Monday, May 2, 2005

God, Government, and Greatness: Suggested Reading

Well, we've already discussed the viability of my ideas in the classroom. How about a reading list?

These are a few of the works that I'm closely familiar with which, I would say, bear direct and meaningful impact on the ideas I'm discussing in these conversations. If you have a recommendation of the same sort, I'd very much welcome your posting it as a comment to this post, or in response to any post that brings the recommendation to mind.

Susanna Clarke's "Jonathan Strange and Mr Norrel" - Novel
I'm about a third of the way through this one, and quite confident it belongs on the list. Daniel recommended it to me personally, and even before that I'd heard such great things of it that I was already convinced. I just resumed reading it today. It deals with a modern day revival (during the Napoleonic wars) of practical magic in England.

Richard Dawkins's "Unweaving the Rainbow" - Treatise
This is another I haven't finished, and also one Dan recommended to me. It's an atheist scientist's reaction to the non-scientific world's (specifically the poetic world's) complaints that scientists strip life of its magic in exchange for petty knowledge. I'm very interested in what he has to say, because I very much hold the claim he's directly refuting.

Roger Zelazny's "The Chronicles of Amber" - Novel series
A series of five short novels (with a sequel series of five more) concerning a family of Princes able to construct worlds out of their imaginations. It is a direct exercise in the fantastic aspects of Social Constructionism, as well as a VERY well constructed story, as well as a really uplifting piece on the human condition. I recommend it above any other piece of literature, ever.

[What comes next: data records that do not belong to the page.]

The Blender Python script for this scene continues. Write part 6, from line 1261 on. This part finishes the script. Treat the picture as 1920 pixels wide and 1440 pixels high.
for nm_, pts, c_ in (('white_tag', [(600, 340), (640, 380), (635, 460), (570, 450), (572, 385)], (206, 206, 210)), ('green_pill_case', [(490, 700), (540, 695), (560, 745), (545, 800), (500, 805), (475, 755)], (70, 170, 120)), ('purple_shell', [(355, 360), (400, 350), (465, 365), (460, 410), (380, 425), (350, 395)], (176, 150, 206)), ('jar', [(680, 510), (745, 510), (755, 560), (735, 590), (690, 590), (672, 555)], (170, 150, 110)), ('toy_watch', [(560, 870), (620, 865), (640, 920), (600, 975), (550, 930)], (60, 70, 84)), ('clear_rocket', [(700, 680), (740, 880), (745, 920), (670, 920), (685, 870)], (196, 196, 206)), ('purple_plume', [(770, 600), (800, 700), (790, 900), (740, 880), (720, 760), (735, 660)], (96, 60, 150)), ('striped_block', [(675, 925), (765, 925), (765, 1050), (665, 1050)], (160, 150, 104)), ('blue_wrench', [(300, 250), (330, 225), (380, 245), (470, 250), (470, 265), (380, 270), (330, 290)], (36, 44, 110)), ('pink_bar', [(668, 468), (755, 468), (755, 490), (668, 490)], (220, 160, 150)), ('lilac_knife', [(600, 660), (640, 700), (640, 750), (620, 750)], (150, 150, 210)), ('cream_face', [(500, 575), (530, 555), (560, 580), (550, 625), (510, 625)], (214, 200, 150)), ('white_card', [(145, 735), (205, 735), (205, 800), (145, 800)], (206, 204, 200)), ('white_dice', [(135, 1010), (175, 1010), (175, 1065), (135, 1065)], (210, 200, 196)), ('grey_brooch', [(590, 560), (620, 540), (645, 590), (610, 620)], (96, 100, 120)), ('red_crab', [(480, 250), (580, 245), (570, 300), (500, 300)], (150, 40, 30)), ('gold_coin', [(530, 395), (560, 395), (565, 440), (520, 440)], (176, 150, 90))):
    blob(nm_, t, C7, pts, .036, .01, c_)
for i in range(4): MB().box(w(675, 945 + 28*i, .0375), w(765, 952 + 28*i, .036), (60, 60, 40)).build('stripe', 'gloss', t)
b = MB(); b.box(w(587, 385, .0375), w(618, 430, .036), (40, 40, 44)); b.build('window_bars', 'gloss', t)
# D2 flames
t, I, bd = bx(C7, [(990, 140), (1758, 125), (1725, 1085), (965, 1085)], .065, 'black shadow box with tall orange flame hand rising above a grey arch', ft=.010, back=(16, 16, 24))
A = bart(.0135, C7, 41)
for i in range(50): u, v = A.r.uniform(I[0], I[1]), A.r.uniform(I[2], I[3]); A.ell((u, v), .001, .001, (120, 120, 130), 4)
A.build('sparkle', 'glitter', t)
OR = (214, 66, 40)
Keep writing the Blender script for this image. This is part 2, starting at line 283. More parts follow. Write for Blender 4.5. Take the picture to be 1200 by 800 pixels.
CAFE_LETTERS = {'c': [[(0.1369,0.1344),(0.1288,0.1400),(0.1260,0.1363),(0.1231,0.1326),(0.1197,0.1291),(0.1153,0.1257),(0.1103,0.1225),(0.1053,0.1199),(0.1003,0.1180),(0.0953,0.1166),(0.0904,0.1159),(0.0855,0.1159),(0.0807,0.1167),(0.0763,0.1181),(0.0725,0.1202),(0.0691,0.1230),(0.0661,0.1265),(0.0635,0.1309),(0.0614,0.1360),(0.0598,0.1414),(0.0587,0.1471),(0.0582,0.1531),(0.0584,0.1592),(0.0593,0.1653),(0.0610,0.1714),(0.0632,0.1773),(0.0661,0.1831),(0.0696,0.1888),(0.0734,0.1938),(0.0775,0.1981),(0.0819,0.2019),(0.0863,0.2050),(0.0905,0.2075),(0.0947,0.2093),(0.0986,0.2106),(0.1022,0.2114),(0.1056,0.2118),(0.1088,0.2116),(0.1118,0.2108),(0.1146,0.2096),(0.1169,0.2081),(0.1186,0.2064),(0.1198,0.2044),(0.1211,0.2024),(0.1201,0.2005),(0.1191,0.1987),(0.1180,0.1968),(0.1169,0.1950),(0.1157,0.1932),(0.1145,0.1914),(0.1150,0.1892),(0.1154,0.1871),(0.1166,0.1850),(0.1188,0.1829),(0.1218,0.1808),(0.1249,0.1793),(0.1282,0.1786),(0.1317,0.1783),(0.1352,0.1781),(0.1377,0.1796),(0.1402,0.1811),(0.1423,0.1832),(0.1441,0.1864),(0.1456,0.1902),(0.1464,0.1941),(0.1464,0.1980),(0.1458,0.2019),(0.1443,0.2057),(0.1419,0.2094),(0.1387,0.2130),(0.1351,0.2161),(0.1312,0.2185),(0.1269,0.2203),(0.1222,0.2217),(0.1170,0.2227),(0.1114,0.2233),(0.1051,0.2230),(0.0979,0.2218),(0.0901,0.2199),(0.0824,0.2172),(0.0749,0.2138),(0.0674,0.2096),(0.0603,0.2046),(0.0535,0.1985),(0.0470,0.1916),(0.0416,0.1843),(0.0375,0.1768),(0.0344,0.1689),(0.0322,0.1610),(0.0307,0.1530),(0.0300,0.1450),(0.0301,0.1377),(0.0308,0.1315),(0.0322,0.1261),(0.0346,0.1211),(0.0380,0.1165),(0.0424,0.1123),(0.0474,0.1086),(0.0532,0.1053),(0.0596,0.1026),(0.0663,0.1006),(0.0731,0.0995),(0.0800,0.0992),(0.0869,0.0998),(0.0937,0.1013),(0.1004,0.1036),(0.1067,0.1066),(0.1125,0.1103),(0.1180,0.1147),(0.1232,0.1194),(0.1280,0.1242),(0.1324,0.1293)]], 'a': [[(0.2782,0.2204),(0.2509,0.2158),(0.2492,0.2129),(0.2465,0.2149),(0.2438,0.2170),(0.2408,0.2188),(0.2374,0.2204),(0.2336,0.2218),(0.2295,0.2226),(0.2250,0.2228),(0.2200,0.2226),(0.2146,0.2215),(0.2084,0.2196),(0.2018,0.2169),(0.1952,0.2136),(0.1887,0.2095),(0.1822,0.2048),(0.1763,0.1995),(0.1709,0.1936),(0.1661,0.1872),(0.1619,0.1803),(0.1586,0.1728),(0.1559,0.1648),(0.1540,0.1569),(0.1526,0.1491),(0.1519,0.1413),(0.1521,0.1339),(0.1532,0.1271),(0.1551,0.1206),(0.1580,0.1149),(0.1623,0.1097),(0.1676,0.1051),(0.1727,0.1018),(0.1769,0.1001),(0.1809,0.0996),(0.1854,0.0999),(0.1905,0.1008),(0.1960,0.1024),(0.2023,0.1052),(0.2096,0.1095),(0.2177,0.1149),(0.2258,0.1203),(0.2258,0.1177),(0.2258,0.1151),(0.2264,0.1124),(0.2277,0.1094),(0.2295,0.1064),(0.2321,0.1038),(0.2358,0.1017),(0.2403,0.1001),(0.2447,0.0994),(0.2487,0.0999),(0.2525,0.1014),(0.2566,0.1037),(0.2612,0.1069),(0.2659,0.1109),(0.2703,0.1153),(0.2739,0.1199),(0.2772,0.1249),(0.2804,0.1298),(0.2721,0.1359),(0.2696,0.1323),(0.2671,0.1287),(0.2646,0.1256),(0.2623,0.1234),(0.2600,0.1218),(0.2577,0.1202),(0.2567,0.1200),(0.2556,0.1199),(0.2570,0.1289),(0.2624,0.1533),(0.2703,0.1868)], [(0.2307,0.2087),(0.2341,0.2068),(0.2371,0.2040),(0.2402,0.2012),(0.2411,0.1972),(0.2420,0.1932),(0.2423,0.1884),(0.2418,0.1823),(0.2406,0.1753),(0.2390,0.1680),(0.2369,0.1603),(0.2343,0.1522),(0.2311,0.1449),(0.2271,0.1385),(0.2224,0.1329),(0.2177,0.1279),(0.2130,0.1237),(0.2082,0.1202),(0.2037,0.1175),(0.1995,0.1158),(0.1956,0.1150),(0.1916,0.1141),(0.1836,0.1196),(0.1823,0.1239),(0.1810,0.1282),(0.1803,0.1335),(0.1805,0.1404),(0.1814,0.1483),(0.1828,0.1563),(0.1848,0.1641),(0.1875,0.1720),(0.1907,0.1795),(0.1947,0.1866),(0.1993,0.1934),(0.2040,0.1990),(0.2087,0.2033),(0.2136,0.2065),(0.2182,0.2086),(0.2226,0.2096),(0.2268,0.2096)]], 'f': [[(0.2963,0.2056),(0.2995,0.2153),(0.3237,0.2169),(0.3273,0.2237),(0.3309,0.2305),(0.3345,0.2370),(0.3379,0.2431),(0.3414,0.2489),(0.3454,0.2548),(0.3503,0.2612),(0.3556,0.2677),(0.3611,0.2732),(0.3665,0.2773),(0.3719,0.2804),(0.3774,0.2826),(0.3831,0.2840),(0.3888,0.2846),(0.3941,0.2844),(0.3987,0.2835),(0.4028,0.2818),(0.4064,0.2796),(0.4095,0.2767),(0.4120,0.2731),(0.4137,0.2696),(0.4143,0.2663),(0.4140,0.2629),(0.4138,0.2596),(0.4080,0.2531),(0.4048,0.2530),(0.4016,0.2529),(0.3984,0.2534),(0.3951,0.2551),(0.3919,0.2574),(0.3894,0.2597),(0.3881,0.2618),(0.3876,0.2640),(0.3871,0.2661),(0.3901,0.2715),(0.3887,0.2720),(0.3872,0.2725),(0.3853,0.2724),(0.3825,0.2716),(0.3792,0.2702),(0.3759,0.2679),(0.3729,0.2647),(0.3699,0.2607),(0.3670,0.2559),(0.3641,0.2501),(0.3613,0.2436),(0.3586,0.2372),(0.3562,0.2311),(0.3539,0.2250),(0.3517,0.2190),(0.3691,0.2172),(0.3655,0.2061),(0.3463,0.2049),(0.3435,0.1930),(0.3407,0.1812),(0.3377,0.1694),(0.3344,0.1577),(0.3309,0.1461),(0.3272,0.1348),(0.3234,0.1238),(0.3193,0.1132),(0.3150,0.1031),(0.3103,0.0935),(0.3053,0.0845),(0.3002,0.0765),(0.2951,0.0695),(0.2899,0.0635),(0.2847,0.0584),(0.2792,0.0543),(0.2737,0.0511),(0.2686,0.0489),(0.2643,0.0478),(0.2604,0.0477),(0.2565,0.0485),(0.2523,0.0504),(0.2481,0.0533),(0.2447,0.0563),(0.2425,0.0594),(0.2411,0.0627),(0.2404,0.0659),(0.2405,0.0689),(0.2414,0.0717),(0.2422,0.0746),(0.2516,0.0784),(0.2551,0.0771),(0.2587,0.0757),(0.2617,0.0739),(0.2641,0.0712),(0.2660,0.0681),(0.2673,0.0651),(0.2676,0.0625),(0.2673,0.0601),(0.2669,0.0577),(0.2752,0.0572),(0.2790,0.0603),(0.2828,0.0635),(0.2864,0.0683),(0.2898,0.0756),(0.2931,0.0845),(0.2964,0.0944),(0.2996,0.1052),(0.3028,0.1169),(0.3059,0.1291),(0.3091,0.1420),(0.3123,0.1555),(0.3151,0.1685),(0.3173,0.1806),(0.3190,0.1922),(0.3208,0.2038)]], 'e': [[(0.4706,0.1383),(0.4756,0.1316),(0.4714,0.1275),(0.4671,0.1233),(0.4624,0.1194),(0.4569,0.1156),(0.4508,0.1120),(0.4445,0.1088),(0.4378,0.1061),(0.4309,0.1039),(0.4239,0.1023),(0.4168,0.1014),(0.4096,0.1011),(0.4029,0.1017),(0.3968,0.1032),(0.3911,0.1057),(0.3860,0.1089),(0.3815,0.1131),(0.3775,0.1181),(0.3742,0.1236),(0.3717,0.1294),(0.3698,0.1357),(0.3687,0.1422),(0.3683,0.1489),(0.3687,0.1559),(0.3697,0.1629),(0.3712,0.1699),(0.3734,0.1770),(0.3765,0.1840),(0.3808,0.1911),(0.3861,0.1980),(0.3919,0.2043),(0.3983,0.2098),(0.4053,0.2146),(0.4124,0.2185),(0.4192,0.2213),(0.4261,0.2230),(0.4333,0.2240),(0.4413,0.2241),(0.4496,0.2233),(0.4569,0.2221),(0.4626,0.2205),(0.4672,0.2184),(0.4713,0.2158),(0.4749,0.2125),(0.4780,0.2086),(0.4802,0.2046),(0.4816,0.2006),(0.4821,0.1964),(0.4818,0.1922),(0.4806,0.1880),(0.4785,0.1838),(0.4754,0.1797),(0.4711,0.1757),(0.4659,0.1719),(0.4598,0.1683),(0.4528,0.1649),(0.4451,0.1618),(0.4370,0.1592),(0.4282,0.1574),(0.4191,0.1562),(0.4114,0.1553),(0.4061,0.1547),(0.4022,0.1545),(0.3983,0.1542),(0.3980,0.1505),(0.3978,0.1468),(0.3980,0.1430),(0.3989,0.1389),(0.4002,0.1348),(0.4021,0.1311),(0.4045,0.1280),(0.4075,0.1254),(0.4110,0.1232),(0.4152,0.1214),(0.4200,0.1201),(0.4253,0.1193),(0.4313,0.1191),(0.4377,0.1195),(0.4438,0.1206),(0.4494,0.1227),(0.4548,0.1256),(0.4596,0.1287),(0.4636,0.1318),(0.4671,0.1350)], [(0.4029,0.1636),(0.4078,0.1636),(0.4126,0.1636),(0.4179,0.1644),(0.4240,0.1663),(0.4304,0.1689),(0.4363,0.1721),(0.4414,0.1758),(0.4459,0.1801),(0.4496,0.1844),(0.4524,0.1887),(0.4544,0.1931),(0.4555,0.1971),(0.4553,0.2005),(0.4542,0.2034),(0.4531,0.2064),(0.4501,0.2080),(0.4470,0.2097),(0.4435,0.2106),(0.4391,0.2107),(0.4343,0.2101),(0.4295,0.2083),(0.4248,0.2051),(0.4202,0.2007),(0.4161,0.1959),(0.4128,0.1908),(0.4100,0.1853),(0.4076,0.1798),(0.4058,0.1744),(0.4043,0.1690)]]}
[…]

John Milton's "Paradise Lost" - Umm...poem, right?
Read it. Actually, take a course on it. It's worth it. If they offered the kind of lit courses on Zelazny that they offer on Milton, I'd be saying the same for those, but go enroll right now for a course on Paradise Lost if you haven't taken one before. If you're a Christian and a remotely academic person, you need to realize just how much of our mythology derives directly from this one piece, as well as the power of its imagery in the original setting.

I know there are more. I'll follow up with further comments as they occur to me.